WRITTEN PROBLEM =
Extract the full listing verbatim and drop any pictures from your copy.

MATERIAL PROVIDED =

++++++++

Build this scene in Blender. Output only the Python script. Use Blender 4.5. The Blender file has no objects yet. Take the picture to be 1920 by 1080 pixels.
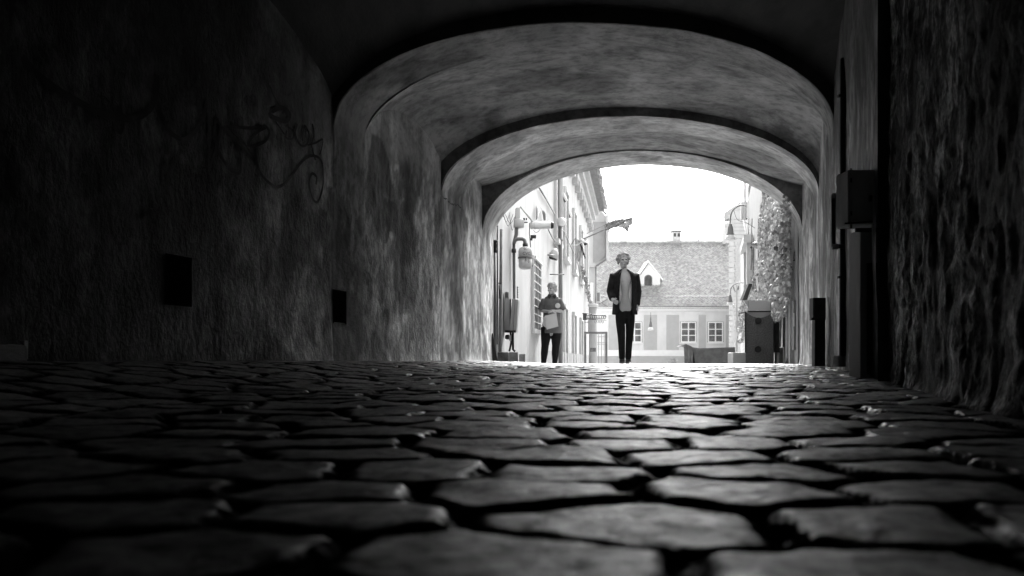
import bpy, math, random
import numpy as np
from mathutils import Vector, Matrix
random.seed(7)
rng = np.random.default_rng(7)
R = math.radians
S = bpy.context.scene
COL = S.collection

# ------------------------------------------------------------------ camera, sky, sun, exposure
EYE, FPX, HZ = 0.14, 1500.0, 676.0           # eye height (m), focal length and horizon row in photo pixels
cam = bpy.data.cameras.new('camera'); cam_o = bpy.data.objects.new('camera', cam); COL.objects.link(cam_o)
cam_o.location = (0, 0, EYE); cam_o.rotation_euler = (R(90), 0, 0)
cam.sensor_width = 36; cam.lens = 36 * FPX / 1920; cam.shift_y = (HZ - 540) / 1920
cam.clip_start = 0.02; cam.clip_end = 500
cam.dof.use_dof = True; cam.dof.focus_distance = 8.5; cam.dof.aperture_fstop = 4.6
S.camera = cam_o
world = bpy.data.worlds.new('World'); S.world = world; world.use_nodes = True
wn = world.node_tree; wn.nodes.clear()
SUN_EL, SUN_AZ = 44, 14                      # azimuth measured from +Y towards +X
sky = wn.nodes.new('ShaderNodeTexSky'); sky.sky_type = 'NISHITA'; sky.sun_disc = False
sky.sun_elevation = R(SUN_EL); sky.sun_rotation = R(SUN_AZ); sky.air_density = 1.0; sky.dust_density = 4.0
bw = wn.nodes.new('ShaderNodeRGBToBW'); bg = wn.nodes.new('ShaderNodeBackground'); bg.inputs['Strength'].default_value = 0.15
wo = wn.nodes.new('ShaderNodeOutputWorld')
wn.links.new(sky.outputs[0], bw.inputs[0]); wn.links.new(bw.outputs[0], bg.inputs['Color']); wn.links.new(bg.outputs[0], wo.inputs[0])
sun = bpy.data.lights.new('sun', 'SUN'); sun.energy = 1.5; sun.angle = R(28); sun.color = (1, 1, 1)
so = bpy.data.objects.new('sun', sun); COL.objects.link(so)
az, el = R(SUN_AZ), R(SUN_EL)
sd = Vector((math.sin(az) * math.cos(el), math.cos(az) * math.cos(el), math.sin(el)))
so.rotation_euler = sd.to_track_quat('Z', 'Y').to_euler(); so.location = (0, 20, 20)
S.view_settings.view_transform = 'Standard'; S.view_settings.look = 'None'
S.view_settings.exposure = 2.75; S.view_settings.gamma = 1.0; S.view_settings.use_curve_mapping = False
S.render.engine = 'CYCLES'
S.cycles.use_denoising = True; S.cycles.max_bounces = 14; S.cycles.diffuse_bounces = 10; S.cycles.glossy_bounces = 4
S.cycles.sample_clamp_indirect = 6

# ------------------------------------------------------------------ helpers
def P(px, py, Y): return Vector(((px - 960) / FPX * Y, Y, EYE + (HZ - py) / FPX * Y))
def tag(o, label=None, cat=None, group=None, kind=None):
    if label: o['label'] = label
    if cat: o['category'] = cat
    if group: o['group'] = group
    if kind: o['kind'] = kind
    return o
def empty(name, loc=(0, 0, 0), label=None, cat=None, group=None):
    o = bpy.data.objects.new(name, None); COL.objects.link(o); o.location = loc; o.empty_display_size = .1
    bpy.context.view_layer.update()
    return tag(o, label, cat, group)
def link(name, me, mat, parent=None, smooth=False):
    o = bpy.data.objects.new(name, me); COL.objects.link(o)
    if mat: me.materials.append(mat)
    if smooth: me.polygons.foreach_set('use_smooth', [True] * len(me.polygons))
    if parent:
        o.parent = parent
        w = Matrix.Identity(4); q = parent
        while q: w = q.matrix_basis @ w; q = q.parent
        me.transform(w.inverted())
    return o
def grid_mesh(name, V, nu, nv, keep=None):
    """V: (nu*nv,3) array laid out row by row"""
    i = np.arange(nu - 1)[:, None] * nv + np.arange(nv - 1)[None, :]
    q = np.stack([i, i + nv, i + nv + 1, i + 1], -1).reshape(-1, 4)
    if keep is not None: q = q[keep.reshape(-1)]
    me = bpy.data.meshes.new(name)
    me.vertices.add(len(V)); me.vertices.foreach_set('co', V.astype(np.float32).ravel())
    me.loops.add(q.size); me.loops.foreach_set('vertex_index', q.astype(np.int32).ravel())
    me.polygons.add(len(q)); me.polygons.foreach_set('loop_start', np.arange(0, q.size, 4, dtype=np.int32))
    me.polygons.foreach_set('loop_total', np.full(len(q), 4, dtype=np.int32))
    me.update(calc_edges=True); me.validate(); return me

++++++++

RESULT OF THE TASK =
Build this scene in Blender. Output only the Python script. Use Blender 4.5. The Blender file has no objects yet. Take the picture to be 1920 by 1080 pixels.
import bpy, math, random
import numpy as np
from mathutils import Vector, Matrix
random.seed(7)
rng = np.random.default_rng(7)
R = math.radians
S = bpy.context.scene
COL = S.collection

# ------------------------------------------------------------------ camera, sky, sun, exposure
EYE, FPX, HZ = 0.14, 1500.0, 676.0           # eye height (m), focal length and horizon row in photo pixels
cam = bpy.data.cameras.new('camera'); cam_o = bpy.data.objects.new('camera', cam); COL.objects.link(cam_o)
cam_o.location = (0, 0, EYE); cam_o.rotation_euler = (R(90), 0, 0)
cam.sensor_width = 36; cam.lens = 36 * FPX / 1920; cam.shift_y = (HZ - 540) / 1920
cam.clip_start = 0.02; cam.clip_end = 500
cam.dof.use_dof = True; cam.dof.focus_distance = 8.5; cam.dof.aperture_fstop = 4.6
S.camera = cam_o
world = bpy.data.worlds.new('World'); S.world = world; world.use_nodes = True
wn = world.node_tree; wn.nodes.clear()
SUN_EL, SUN_AZ = 44, 14                      # azimuth measured from +Y towards +X
sky = wn.nodes.new('ShaderNodeTexSky'); sky.sky_type = 'NISHITA'; sky.sun_disc = False
sky.sun_elevation = R(SUN_EL); sky.sun_rotation = R(SUN_AZ); sky.air_density = 1.0; sky.dust_density = 4.0
bw = wn.nodes.new('ShaderNodeRGBToBW'); bg = wn.nodes.new('ShaderNodeBackground'); bg.inputs['Strength'].default_value = 0.15
wo = wn.nodes.new('ShaderNodeOutputWorld')
wn.links.new(sky.outputs[0], bw.inputs[0]); wn.links.new(bw.outputs[0], bg.inputs['Color']); wn.links.new(bg.outputs[0], wo.inputs[0])
sun = bpy.data.lights.new('sun', 'SUN'); sun.energy = 1.5; sun.angle = R(28); sun.color = (1, 1, 1)
so = bpy.data.objects.new('sun', sun); COL.objects.link(so)
az, el = R(SUN_AZ), R(SUN_EL)
sd = Vector((math.sin(az) * math.cos(el), math.cos(az) * math.cos(el), math.sin(el)))
so.rotation_euler = sd.to_track_quat('Z', 'Y').to_euler(); so.location = (0, 20, 20)
S.view_settings.view_transform = 'Standard'; S.view_settings.look = 'None'
S.view_settings.exposure = 2.75; S.view_settings.gamma = 1.0; S.view_settings.use_curve_mapping = False
S.render.engine = 'CYCLES'
S.cycles.use_denoising = True; S.cycles.max_bounces = 14; S.cycles.diffuse_bounces = 10; S.cycles.glossy_bounces = 4
S.cycles.sample_clamp_indirect = 6

# ------------------------------------------------------------------ helpers
def P(px, py, Y): return Vector(((px - 960) / FPX * Y, Y, EYE + (HZ - py) / FPX * Y))
def tag(o, label=None, cat=None, group=None, kind=None):
    if label: o['label'] = label
    if cat: o['category'] = cat
    if group: o['group'] = group
    if kind: o['kind'] = kind
    return o
def empty(name, loc=(0, 0, 0), label=None, cat=None, group=None):
    o = bpy.data.objects.new(name, None); COL.objects.link(o); o.location = loc; o.empty_display_size = .1
    bpy.context.view_layer.update()
    return tag(o, label, cat, group)
def link(name, me, mat, parent=None, smooth=False):
    o = bpy.data.objects.new(name, me); COL.objects.link(o)
    if mat: me.materials.append(mat)
    if smooth: me.polygons.foreach_set('use_smooth', [True] * len(me.polygons))
    if parent:
        o.parent = parent
        w = Matrix.Identity(4); q = parent
        while q: w = q.matrix_basis @ w; q = q.parent
        me.transform(w.inverted())
    return o
def grid_mesh(name, V, nu, nv, keep=None):
    """V: (nu*nv,3) array laid out row by row"""
    i = np.arange(nu - 1)[:, None] * nv + np.arange(nv - 1)[None, :]
    q = np.stack([i, i + nv, i + nv + 1, i + 1], -1).reshape(-1, 4)
    if keep is not None: q = q[keep.reshape(-1)]
    me = bpy.data.meshes.new(name)
    me.vertices.add(len(V)); me.vertices.foreach_set('co', V.astype(np.float32).ravel())
    me.loops.add(q.size); me.loops.foreach_set('vertex_index', q.astype(np.int32).ravel())
    me.polygons.add(len(q)); me.polygons.foreach_set('loop_start', np.arange(0, q.size, 4, dtype=np.int32))
    me.polygons.foreach_set('loop_total', np.full(len(q), 4, dtype=np.int32))
    me.update(calc_edges=True); me.validate(); return me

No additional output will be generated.